My writing as a philosopher and as a poet celebrates the unsung lives of ordinary people. I write poetry for those who don’t know who they are or where they come from. The cycle of poems referenced here is in the tradition of epic poetry. A young heroine makes her way home, not from leading an army of hoplites, replete with arms and blood-spattered booty, but by recovering the life of her mother. Through the poems, I retrace my mother’s journey as a Jewish-Uyghur refugee while very pregnant with me. Traveling alone, my mother gives birth to me while on her way to New York City in the summer of ’89, during perestroika.

Moving through the weird geography cut by the loss of family and identity, I invite my reader to follow me to a train station in Vienna, to the steppes of Central Asia, to a welfare office in Brooklyn. As I wander, flashbacks of my mother from the places I actually knew her drift back to me, mostly scenes from my childhood. You meet me as a newborn baby, as a teenager in Coney Island—listening to my mom scold me because I haven’t appreciated her sacrifices—and, later, as an adult for whom loss inculcates the peculiar feeling of having the “dignity of someone standing next to a garbage can.” As I conclude my journey in the shadow of her journey, a new geography emerges. The same cities rise over oceans, but ghosts recede into mirror reflections: the shape of my hands and face as I consider the Atlantic Ocean. Loss becomes the patina from which to trace a new beginning. I stop waving my long goodbye.

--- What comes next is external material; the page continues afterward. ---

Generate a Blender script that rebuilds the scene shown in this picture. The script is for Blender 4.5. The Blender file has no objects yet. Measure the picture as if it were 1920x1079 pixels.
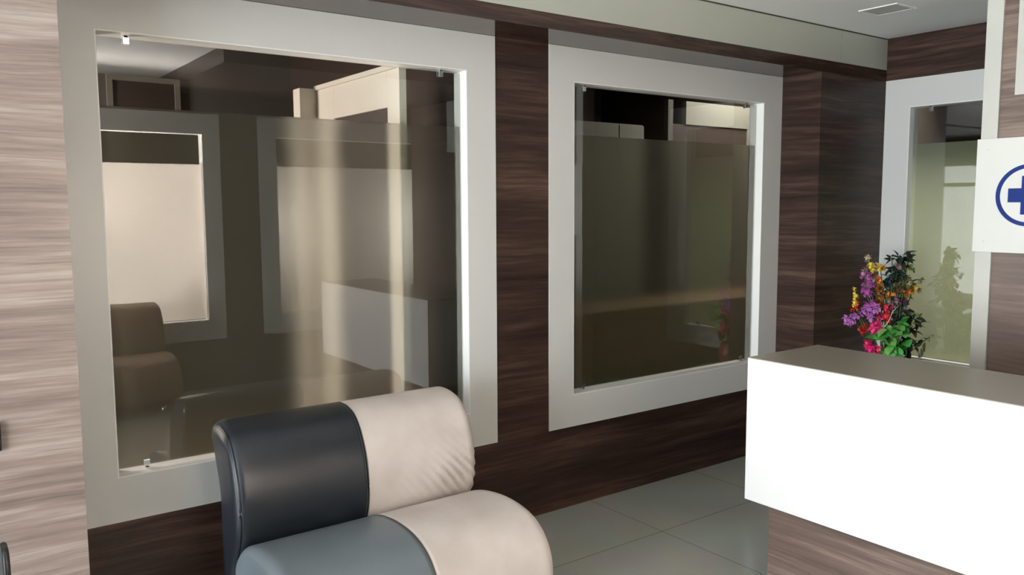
import bpy, bmesh, math, random
from mathutils import Vector, Matrix
random.seed(7)
C = bpy.context.scene.collection
S = bpy.context.scene
PI = math.pi

# ------------------------------------------------------------------ camera
f_px, yaw, pitch, roll = 1542.6, 0.6318, 0.10006, -0.0048
cam_d = bpy.data.cameras.new('camera')
cam_d.sensor_width = 36.0
cam_d.lens = f_px / 1920 * 36.0
cam_d.clip_start = 0.05
cam = bpy.data.objects.new('camera', cam_d)
C.objects.link(cam)
F = Vector((math.sin(yaw)*math.cos(pitch), math.cos(yaw)*math.cos(pitch), -math.sin(pitch)))
R0 = Vector((math.cos(yaw), -math.sin(yaw), 0))
U0 = R0.cross(F)
Rt = math.cos(roll)*R0 + math.sin(roll)*U0
Ut = -math.sin(roll)*R0 + math.cos(roll)*U0
M = Matrix.Identity(4)
for i in range(3):
    M[i][0], M[i][1], M[i][2] = Rt[i], Ut[i], -F[i]
M[0][3], M[1][3], M[2][3] = 0.0, -3.1455, 1.55
cam.matrix_world = M
S.camera = cam

# ------------------------------------------------------------------ world, exposure
w = bpy.data.worlds.new('world')
S.world = w
w.use_nodes = True
bg = w.node_tree.nodes['Background']
bg.inputs['Color'].default_value = (0.80, 0.90, 1.0, 1)
bg.inputs['Strength'].default_value = 0.6
S.view_settings.view_transform = 'Standard'
S.view_settings.look = 'None'
S.view_settings.gamma = 1
S.view_settings.use_curve_mapping = False
S.view_settings.exposure = 0.13

def area(name, loc, direction, sx, sy, power, col=(1, 1, 1)):
    d = bpy.data.lights.new(name, 'AREA')
    d.shape = 'RECTANGLE'; d.size = sx; d.size_y = sy; d.energy = power; d.color = col
    o = bpy.data.objects.new(name, d); C.objects.link(o)
    o.location = loc
    o.rotation_euler = Vector(direction).to_track_quat('-Z', 'Y').to_euler()
    return o

# daylight through the glazed entrance at the left end of the room
area('entrance_daylight', (-3.66, -2.20, 1.12), (1, 0, 0), 2.9, 2.1, 340, (0.90, 0.95, 1.0)).data.spread = math.radians(125)
# daylight behind the first opposite window; two lamps added for the second pane's edges
area('opposite_daylight', (1.15, -4.55, 1.62), (0.05, 1, 0.0), 0.7, 0.4, 310, (1.0, 0.92, 0.87))
area('opposite_edge_fill_left', (2.62, -4.45, 1.4), (0.15, 1, 0), 0.25, 0.8, 16, (1.0, 0.96, 0.9))  # added lamp, brightens the left edge of the second opposite pane
area('opposite_edge_fill_right', (4.15, -4.45, 1.4), (-0.1, 1, 0), 0.25, 0.8, 18, (0.97, 1.0, 0.97))  # added lamp, brightens the right edge of the same pane
# added lamps that brighten the rooms behind the glass
area('inner_room_fill', (-1.0, 2.0, 1.5), (2.79, -1.45, 0), 0.8, 1.8, 130, (1.0, 0.87, 0.78))  # added lamp aimed at the partition leaf
area('second_room_fill', (5.0, 0.6, 2.65), (0.1, -0.1, -1), 1.0, 0.4, 42, (1.0, 0.97, 0.88))  # added lamp, lifts the room behind the second window out of black
area('side_room_fill', (6.2, -1.0, 2.50), (-0.9, 0, -0.5), 1.0, 0.3, 72, (1.0, 0.99, 0.86))  # added lamp above the sightline, backlights the right-hand film

# ------------------------------------------------------------------ materials
def mat(name):
    m = bpy.data.materials.new(name); m.use_nodes = True
    return m, m.node_tree, m.node_tree.nodes['Principled BSDF']

def simple(name, col, rough=0.5, metal=0.0, coat=0.0, var=0.0, vscale=6.0, bump=0.0, bscale=60.0, spec=0.5):
    m, t, b = mat(name)
    N, L = t.nodes, t.links
    b.inputs['Base Color'].default_value = (*col, 1)
    b.inputs['Roughness'].default_value = rough
    b.inputs['Metallic'].default_value = metal
    b.inputs['Coat Weight'].default_value = coat
    b.inputs['Coat Roughness'].default_value = 0.15
    b.inputs['Specular IOR Level'].default_value = spec
    tc = N.new('ShaderNodeTexCoord')
    if var > 0:
        n = N.new('ShaderNodeTexNoise'); n.inputs['Scale'].default_value = vscale; n.inputs['Detail'].default_value = 5
        L.new(tc.outputs['Object'], n.inputs['Vector'])
        r = N.new('ShaderNodeMapRange'); r.inputs['To Min'].default_value = 1-var; r.inputs['To Max'].default_value = 1+var
        L.new(n.outputs['Fac'], r.inputs['Value'])
        mx = N.new('ShaderNodeVectorMath'); mx.operation = 'SCALE'; mx.inputs[0].default_value = col
        L.new(r.outputs['Result'], mx.inputs['Scale']); L.new(mx.outputs['Vector'], b.inputs['Base Color'])
    if bump > 0:
        n2 = N.new('ShaderNodeTexNoise'); n2.inputs['Scale'].default_value = bscale; n2.inputs['Detail'].default_value = 3
        L.new(tc.outputs['Object'], n2.inputs['Vector'])
        bp = N.new('ShaderNodeBump'); bp.inputs['Strength'].default_value = bump; bp.inputs['Distance'].default_value = 0.002
        L.new(n2.outputs['Fac'], bp.inputs['Height']); L.new(bp.outputs['Normal'], b.inputs['Normal'])
    return m

def wood(name, dark, mid, light, rough=0.32, seed=0.0, coat=0.0, spec=0.5):
    m, t, b = mat(name)
    N, L = t.nodes, t.links
    g = N.new('ShaderNodeTexCoord')
    mp = N.new('ShaderNodeMapping'); mp.inputs['Location'].default_value = (seed, seed*.7, seed*1.3)
    L.new(g.outputs['Object'], mp.inputs['Vector'])
    # low-frequency waviness of the grain
    n0 = N.new('ShaderNodeTexNoise'); n0.inputs['Scale'].default_value = 0.9; n0.inputs['Detail'].default_value = 2
    L.new(mp.outputs['Vector'], n0.inputs['Vector'])
    sep = N.new('ShaderNodeSeparateXYZ'); L.new(mp.outputs['Vector'], sep.inputs[0])
    ma = N.new('ShaderNodeMath'); ma.operation = 'MULTIPLY_ADD'; ma.inputs[1].default_value = 0.09
    L.new(n0.outputs['Fac'], ma.inputs[0]); L.new(sep.outputs['Z'], ma.inputs[2])
    cb = N.new('ShaderNodeCombineXYZ')
    L.new(sep.outputs['X'], cb.inputs['X']); L.new(sep.outputs['Y'], cb.inputs['Y']); L.new(ma.outputs[0], cb.inputs['Z'])
    def streak(sx, sz, det, rg):
        k = N.new('ShaderNodeVectorMath'); k.operation = 'MULTIPLY'; k.inputs[1].default_value = (sx, sx, sz)
        L.new(cb.outputs[0], k.inputs[0])
        n = N.new('ShaderNodeTexNoise'); n.inputs['Scale'].default_value = 1.0; n.inputs['Detail'].default_value = det
        n.inputs['Roughness'].default_value = rg
        L.new(k.outputs[0], n.inputs['Vector']); return n.outputs['Fac']
    a = streak(1.6, 34, 6, 0.65); c = streak(0.55, 7.5, 2, 0.5); d = streak(4.0, 170, 3, 0.6)
    m1 = N.new('ShaderNodeMath'); m1.operation = 'MULTIPLY_ADD'; m1.inputs[1].default_value = 0.5
    m2 = N.new('ShaderNodeMath'); m2.operation = 'MULTIPLY_ADD'; m2.inputs[1].default_value = 0.32
    m3 = N.new('ShaderNodeMath'); m3.operation = 'MULTIPLY'; m3.inputs[1].default_value = 0.18
    L.new(d, m3.inputs[0]); L.new(c, m2.inputs[0]); L.new(m3.outputs[0], m2.inputs[2]); L.new(a, m1.inputs[0]); L.new(m2.outputs[0], m1.inputs[2])
    cr = N.new('ShaderNodeValToRGB')
    e = cr.color_ramp.elements
    e[0].position = 0.36; e[0].color = (*dark, 1); e[1].position = 0.66; e[1].color = (*light, 1)
    k = e.new(0.5); k.color = (*mid, 1)
    L.new(m1.outputs[0], cr.inputs['Fac']); L.new(cr.outputs['Color'], b.inputs['Base Color'])
    b.inputs['Roughness'].default_value = rough
    b.inputs['Specular IOR Level'].default_value = spec
    b.inputs['Coat Weight'].default_value = coat; b.inputs['Coat Roughness'].default_value = 0.1
    bp = N.new('ShaderNodeBump'); bp.inputs['Strength'].default_value = 0.12; bp.inputs['Distance'].default_value = 0.001
    L.new(a, bp.inputs['Height']); L.new(bp.outputs['Normal'], b.inputs['Normal'])
    return m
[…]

My poetry is driven by humanism expressed in radical particularity. I encourage the reader to alight in another tormented corner of the world, to introduce themselves to strangers, to listen to those waiting in line for visas and “a ration of eggs and milk,” to begin their own long journeys that spiral out from mine. An optimist at heart, I write with the moral faith in our capacity to listen to each other. If the reader listens, I wonder, could our collective voices be an assertion—rather than a loss—of dignity?